Коллекционер советского образца

ГМИИ имени Пушкина отмечает столетие Ильи Зильберштейна

выставка антиквариат

В Музее частных коллекций ГМИИ имени Пушкина открылась выставка "Парижские находки", посвященная столетию Ильи Зильберштейна, которому когда-то принадлежала идея создания этого музея и чья коллекция стала одной из первых, сформировавших его фонды. На выставке побывал ГРИГОРИЙ Ъ-РЕВЗИН.

Для того чтобы оценить эту выставку, нужно знать, кто такой профессор Илья Зильберштейн. Основатель и бессменный редактор почти сотни томов "Литературного наследства", человек, вывезший в Россию из Парижа и Монте-Карло около двадцати тысяч произведений русского искусства, редких книг и документов, рассредоточенных теперь по всем музеям бывших республик СССР, умница, талант, подвижник и прочее, прочее. Когда знаешь все это, знание как бы распространяется на вывешенную коллекцию, создает ей некий особый ореол из трех частей: интеллигенция-эмиграция-государство. Илья Савельевич оказывается Джеймсом Бондом от интеллигенции, который, выезжая в 60-е годы в Париж практически без денег, на личном обаянии охаживает русскую эмиграцию, и в результате диппочтой через посольство текут в СССР портреты людей пушкинской эпохи и бесценные рукописи, рисунки художников круга "Мира искусства" и старопечатные книги, и государство богатеет, и все это овеяно духом романтики, авантюры и пассионарности.

А если всего этого не знать, то выставка совсем иначе смотрится. На ней — два пласта, "золотой" (пушкинский) и "серебряный" века русской культуры. Первый представлен миниатюрами, камерными портретами, частными письмами (в том числе пушкинскими, из коллекции Сергея Лифаря). Второй — рисунками, прежде всего Александра Бенуа, с которым Илья Зильберштейн переписывался, и Мстислава Добужинского.
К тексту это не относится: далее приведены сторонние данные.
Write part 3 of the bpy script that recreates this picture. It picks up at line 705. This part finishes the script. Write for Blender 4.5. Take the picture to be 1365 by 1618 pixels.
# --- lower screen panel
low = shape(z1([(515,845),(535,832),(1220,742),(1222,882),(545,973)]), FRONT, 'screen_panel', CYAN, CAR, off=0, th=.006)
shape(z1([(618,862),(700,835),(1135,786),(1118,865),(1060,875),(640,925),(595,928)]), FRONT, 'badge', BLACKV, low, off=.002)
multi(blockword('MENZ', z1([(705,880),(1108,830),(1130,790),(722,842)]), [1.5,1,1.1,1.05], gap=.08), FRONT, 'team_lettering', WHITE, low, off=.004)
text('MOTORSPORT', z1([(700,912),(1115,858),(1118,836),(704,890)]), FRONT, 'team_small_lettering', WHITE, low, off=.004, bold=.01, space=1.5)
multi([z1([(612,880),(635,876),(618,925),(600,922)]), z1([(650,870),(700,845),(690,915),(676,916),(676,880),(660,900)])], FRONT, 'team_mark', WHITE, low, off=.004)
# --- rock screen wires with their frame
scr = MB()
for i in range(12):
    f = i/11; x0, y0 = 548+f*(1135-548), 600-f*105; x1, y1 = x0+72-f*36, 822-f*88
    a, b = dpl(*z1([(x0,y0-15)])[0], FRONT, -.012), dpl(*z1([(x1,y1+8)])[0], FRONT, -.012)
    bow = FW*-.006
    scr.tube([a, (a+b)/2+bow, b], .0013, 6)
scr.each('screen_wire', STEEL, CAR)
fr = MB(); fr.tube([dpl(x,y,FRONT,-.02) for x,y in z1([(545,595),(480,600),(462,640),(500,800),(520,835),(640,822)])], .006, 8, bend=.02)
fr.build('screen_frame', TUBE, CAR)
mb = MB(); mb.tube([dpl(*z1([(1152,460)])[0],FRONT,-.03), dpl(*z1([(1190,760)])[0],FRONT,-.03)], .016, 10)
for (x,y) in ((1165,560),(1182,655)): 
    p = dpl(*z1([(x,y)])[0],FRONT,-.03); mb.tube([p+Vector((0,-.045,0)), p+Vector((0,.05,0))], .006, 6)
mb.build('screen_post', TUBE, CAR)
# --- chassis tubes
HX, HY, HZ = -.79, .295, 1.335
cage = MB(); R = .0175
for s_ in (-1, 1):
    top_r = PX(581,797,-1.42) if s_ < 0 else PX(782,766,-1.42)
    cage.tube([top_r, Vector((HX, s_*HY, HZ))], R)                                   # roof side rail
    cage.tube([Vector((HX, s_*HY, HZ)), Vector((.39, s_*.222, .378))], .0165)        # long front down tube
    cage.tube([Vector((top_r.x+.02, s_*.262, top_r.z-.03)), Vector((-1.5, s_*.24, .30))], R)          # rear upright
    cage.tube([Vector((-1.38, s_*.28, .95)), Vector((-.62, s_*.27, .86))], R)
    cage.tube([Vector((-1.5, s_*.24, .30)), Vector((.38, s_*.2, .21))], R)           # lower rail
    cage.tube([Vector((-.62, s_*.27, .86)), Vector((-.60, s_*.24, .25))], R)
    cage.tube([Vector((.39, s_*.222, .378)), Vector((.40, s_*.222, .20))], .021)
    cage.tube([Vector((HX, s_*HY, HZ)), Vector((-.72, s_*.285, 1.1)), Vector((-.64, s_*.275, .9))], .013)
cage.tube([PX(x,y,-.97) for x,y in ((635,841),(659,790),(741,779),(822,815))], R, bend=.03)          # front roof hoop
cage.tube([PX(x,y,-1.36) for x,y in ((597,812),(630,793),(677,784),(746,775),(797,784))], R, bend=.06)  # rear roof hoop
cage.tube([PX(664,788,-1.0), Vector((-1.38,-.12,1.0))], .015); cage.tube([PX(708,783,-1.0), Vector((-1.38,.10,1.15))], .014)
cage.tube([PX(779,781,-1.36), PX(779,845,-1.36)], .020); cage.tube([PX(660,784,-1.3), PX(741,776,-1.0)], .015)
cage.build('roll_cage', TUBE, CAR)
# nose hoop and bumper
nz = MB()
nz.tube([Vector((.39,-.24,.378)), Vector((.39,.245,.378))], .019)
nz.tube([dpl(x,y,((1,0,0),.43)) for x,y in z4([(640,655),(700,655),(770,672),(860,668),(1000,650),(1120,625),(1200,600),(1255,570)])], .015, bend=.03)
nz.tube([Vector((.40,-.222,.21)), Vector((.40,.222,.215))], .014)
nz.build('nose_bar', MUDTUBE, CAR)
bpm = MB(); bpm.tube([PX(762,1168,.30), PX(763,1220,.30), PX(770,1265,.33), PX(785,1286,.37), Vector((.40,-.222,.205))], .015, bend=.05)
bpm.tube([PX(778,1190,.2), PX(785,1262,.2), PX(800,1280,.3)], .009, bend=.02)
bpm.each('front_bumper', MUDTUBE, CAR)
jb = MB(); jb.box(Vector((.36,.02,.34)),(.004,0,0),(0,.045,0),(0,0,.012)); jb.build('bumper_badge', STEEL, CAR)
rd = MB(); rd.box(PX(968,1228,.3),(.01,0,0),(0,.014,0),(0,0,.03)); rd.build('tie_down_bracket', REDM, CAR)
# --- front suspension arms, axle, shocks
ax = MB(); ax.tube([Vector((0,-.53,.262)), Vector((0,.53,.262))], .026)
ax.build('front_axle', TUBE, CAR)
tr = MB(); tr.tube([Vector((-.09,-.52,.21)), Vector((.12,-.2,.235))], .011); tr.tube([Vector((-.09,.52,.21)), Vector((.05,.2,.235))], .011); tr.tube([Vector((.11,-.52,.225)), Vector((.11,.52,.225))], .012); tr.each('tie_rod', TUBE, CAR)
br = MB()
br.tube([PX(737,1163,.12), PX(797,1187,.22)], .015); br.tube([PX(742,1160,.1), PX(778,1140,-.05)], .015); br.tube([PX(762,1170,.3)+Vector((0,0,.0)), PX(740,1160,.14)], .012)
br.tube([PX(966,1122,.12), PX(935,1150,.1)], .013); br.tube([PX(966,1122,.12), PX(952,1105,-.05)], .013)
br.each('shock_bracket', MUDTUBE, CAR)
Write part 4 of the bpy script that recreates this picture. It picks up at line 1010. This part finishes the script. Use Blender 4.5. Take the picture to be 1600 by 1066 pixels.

У художников "Мира искусства" много отличий и от предшественников, и от потомков, и среди них то, что они работали на специфическую аудиторию. Их средой был не музей, но частная коллекция. По всем характеристикам — техника (графика), тема (портрет, галантный жанр, интерьер, пейзаж с достопримечательностями), размер произведения, способ распространения (через дорогие журналы) — это было буржуазное искусство для частных ценителей. Это такое искусство, глядя на которое как-то сразу приятно думается о его цене — не маленькой, однако же и не астрономической, а как раз такой, чтобы по силам. И о том, кто его собрал,— человеке приятном, обходительном, состоятельном, со вкусом — возможно, с бутоньеркой.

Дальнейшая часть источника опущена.